Half the shares would go to chief executive Gerard P. Cuddy. The rest would be shared by his fellow directors, mostly Philadelphians: $1.3 million for chairman Frank A. Farnesi, a former KPMG accounting partner, and just over $1 million each for Edward G. Boehne, who retired as president of the Federal Reserve Bank of Philadelphia in 2000; Karen Dougherty Buchholz, a Comcast executive; Michael J. Donahue, adviser to firms backed by NewSpring Ventures, the Radnor investment firm; Donald F. Gayhardt Jr., former CFO of Berwyn-based payday lender Dollar Financial Group; Elizabeth H. Gemmill, a former Tastykake vice president who also sat on the boards of area insurance, utility, and tech companies; investor Thomas J. Lewis; and Roy D. Yates, a Rutgers University professor whose previous bank Beneficial bought.

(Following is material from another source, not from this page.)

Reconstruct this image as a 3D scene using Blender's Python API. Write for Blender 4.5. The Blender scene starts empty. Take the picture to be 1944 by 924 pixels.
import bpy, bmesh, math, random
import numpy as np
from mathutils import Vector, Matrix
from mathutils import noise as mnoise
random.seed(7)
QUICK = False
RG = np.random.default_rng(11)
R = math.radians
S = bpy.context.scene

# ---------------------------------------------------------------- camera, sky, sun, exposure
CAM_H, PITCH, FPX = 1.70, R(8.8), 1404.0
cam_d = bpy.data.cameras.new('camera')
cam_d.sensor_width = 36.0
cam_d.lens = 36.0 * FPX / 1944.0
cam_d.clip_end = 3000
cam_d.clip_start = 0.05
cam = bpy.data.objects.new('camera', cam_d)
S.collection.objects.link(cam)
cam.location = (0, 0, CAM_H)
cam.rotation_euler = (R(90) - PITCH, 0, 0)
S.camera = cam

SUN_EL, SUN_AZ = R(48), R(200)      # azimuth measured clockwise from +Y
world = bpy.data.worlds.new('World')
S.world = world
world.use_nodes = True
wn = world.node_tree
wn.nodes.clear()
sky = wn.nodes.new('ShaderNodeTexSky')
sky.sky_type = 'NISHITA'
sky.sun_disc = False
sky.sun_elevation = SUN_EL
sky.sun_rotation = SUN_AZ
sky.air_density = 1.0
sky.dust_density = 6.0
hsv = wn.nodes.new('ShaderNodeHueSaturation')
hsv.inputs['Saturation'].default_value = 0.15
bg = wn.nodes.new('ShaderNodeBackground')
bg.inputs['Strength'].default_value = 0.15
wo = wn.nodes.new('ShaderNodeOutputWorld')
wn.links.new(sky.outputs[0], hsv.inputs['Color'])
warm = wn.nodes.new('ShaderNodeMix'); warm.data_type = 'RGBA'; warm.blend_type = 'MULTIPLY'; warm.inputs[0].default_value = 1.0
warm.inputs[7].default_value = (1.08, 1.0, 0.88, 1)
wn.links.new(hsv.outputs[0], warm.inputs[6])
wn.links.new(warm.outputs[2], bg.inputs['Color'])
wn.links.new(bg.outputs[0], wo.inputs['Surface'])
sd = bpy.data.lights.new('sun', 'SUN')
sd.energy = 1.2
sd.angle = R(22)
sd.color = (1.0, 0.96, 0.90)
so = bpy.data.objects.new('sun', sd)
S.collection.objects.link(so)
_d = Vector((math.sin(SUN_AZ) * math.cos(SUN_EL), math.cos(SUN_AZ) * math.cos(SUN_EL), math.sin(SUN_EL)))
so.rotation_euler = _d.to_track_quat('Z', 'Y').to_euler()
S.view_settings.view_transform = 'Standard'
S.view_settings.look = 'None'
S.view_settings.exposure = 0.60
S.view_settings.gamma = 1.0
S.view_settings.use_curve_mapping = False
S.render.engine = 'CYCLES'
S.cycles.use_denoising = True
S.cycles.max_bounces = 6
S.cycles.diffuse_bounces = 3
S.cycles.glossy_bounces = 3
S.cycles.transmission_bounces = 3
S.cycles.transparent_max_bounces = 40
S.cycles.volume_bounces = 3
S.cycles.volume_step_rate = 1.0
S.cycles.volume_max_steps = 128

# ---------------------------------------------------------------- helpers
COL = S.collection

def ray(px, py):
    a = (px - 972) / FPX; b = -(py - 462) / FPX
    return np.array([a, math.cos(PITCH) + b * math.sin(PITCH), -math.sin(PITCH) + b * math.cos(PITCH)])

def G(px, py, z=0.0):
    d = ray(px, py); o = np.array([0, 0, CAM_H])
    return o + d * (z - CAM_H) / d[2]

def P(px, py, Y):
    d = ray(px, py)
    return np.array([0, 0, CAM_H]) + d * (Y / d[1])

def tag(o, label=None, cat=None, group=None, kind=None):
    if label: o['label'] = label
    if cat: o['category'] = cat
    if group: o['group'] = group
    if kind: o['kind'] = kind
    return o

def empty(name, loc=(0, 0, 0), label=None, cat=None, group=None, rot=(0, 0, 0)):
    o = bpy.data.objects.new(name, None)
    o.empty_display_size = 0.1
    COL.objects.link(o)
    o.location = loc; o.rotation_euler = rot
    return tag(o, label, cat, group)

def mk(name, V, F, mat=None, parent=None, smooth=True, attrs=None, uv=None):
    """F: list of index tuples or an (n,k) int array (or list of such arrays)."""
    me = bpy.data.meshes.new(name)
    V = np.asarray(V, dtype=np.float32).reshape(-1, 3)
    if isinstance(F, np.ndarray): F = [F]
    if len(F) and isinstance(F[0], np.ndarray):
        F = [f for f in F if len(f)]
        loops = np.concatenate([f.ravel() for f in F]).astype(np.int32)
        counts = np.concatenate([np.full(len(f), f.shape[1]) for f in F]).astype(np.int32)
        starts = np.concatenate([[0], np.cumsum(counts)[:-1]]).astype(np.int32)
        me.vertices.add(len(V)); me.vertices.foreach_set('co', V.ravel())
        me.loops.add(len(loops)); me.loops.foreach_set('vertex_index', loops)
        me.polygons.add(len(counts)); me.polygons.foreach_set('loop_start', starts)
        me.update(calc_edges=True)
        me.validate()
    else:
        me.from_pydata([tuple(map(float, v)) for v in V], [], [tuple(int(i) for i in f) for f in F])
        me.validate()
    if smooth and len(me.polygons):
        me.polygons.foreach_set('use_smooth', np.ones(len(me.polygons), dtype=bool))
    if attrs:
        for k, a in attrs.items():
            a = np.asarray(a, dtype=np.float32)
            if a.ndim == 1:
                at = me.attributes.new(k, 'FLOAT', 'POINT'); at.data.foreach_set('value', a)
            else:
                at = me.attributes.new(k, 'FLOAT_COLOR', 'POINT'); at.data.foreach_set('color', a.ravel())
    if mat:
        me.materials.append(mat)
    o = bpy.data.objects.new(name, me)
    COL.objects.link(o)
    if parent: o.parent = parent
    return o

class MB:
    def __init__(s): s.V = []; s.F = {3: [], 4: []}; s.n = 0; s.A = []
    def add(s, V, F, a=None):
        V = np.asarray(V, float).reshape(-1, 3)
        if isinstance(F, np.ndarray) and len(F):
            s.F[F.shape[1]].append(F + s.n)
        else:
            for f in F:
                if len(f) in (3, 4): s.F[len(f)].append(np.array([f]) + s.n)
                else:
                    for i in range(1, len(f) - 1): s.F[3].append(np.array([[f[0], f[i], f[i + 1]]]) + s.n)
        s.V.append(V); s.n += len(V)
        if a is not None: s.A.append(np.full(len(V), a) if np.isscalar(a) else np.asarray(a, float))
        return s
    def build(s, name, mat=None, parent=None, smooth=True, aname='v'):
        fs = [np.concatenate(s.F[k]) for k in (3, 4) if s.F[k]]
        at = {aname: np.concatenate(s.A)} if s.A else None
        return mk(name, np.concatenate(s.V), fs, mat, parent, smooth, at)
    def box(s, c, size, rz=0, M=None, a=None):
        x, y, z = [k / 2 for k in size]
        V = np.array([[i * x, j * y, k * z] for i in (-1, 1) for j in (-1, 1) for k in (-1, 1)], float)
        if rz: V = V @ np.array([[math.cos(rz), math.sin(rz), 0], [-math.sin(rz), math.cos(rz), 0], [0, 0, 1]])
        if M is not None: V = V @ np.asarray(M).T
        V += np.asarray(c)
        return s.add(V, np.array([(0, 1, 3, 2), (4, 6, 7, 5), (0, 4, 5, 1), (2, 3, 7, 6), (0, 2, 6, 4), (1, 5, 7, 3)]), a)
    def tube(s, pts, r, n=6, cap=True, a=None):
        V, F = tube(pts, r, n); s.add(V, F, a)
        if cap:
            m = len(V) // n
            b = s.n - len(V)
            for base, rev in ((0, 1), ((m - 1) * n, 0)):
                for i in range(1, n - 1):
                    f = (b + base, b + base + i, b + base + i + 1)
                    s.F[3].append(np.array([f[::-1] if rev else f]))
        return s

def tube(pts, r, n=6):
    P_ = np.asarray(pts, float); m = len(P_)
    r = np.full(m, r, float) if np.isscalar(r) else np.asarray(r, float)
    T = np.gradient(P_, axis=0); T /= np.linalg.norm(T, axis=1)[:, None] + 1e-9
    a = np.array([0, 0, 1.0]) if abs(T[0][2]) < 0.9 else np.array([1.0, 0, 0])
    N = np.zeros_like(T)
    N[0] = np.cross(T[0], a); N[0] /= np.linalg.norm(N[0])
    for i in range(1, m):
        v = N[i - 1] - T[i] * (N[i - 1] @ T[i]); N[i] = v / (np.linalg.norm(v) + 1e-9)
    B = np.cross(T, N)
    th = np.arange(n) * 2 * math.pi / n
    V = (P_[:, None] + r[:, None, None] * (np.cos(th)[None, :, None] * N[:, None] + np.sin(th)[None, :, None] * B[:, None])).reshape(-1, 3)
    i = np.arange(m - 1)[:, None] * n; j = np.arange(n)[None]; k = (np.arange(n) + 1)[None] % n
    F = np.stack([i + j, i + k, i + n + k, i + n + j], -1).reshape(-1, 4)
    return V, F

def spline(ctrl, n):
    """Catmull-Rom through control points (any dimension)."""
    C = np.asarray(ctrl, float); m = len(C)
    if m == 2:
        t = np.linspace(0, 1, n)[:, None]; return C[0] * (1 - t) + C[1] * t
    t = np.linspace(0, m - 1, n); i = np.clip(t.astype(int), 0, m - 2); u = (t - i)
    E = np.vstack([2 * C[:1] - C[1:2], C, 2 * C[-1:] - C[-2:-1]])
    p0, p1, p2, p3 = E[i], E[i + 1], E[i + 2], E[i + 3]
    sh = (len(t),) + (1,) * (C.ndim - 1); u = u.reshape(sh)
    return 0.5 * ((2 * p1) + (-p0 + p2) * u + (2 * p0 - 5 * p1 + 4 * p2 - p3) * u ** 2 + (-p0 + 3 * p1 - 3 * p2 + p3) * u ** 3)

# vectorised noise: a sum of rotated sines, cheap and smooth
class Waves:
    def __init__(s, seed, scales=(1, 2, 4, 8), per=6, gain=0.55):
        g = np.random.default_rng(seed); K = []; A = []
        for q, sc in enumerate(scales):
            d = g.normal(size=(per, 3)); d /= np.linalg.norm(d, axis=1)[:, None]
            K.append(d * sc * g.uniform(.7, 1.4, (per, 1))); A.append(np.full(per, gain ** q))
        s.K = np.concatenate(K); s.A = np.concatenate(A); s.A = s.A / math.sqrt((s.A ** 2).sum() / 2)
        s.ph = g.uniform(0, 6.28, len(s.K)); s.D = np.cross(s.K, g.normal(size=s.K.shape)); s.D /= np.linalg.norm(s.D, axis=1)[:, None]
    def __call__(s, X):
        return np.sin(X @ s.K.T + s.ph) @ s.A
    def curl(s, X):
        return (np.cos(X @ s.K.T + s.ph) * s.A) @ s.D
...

But what did those prominent Philadelphians do to deserve more than a million dollars each? asked Cody Laidlaw, a New York bank investor who held Beneficial shares. The directors were already paid $138,000 to $198,000 each last year, in cash and stock, for running or showing up at meetings.
To Laidlaw, it looked like the board was paying itself millions that belonged to shareholders like him, and mutual, pension, and hedge funds, and small investors. (He didn't challenge $13 million paid to four full-time Beneficial executives for their merger work.)
Laidlaw sued in Maryland, a financial-law haven where Beneficial is based for legal purposes. In his lawsuit, Laidlaw accused Beneficial of giving the directors "unfair and excessive" payments at other shareholders' expense. He accused them of "unjust enrichment" and a "breach of fiduciary duty."
By the time retired Judge Diane M. Welsh held a daylong mediation session between the two sides in March, directors had already gotten two of the three yearly payments.
Meanwhile, something else was going on that would profoundly affect Beneficial and its overseers: The previous winter, Cuddy had met with the boss of a larger and far more profitable former mutual, WSFS Financial Corp. chairman Mark A. Turner, over beers at the Union League to talk informally about WSFS's buying Beneficial. On May 30, the Wilmington bank sent Cuddy a formal merger proposal.
A week later, on June 7, the board agreed to a settlement with Laidlaw: Cuddy would get the rest of his $8.6 million in stock. But the other directors would be deprived of their final payments (worth around $3 million at the time.) And the board members, including Cuddy, would repay $1.4 million in cash to the bank. (Laidlaw and his lawyers are asking the court to make the bank pay them a million dollars to cover the costs of suing it.)
So, Laidlaw had saved his fellow Beneficial investors from giving away shares worth over $4 million. Board members got to keep more than half of what they were originally awarded, and Cuddy got most of his award. Each side stipulated in the settlement that it still believed it was right, but both agreed it wasn't worth a costly court fight.
Through one of his lawyers, Laidlaw didn't respond to a request for comment. Brian P. Flaherty of Cozen O'Connor, a lawyer for Beneficial, sent me a post-settlement memorandum justifying Beneficial's actions.
The pact was signed June 7, and for the next 10 weeks Cuddy turned his attention to selling his bank to WSFS, for $1.5 billion. That deal calls for him and two as-yet-unnamed Beneficial directors to join the WSFS board.
But that might not be the end of the story for the soon-to-be former Beneficial directors. "Nothing in the settlement," according to the June 7 agreement, will prevent the board from paying itself more — maybe millions more — in case of "a future extraordinary corporate event." Such as the sale of the company.
WSFS and Beneficial plan to disclose terms of the sale, including payments to insiders, in a future filing with the SEC.
I expect that watchful shareholders like Laidlaw will be counting every dollar.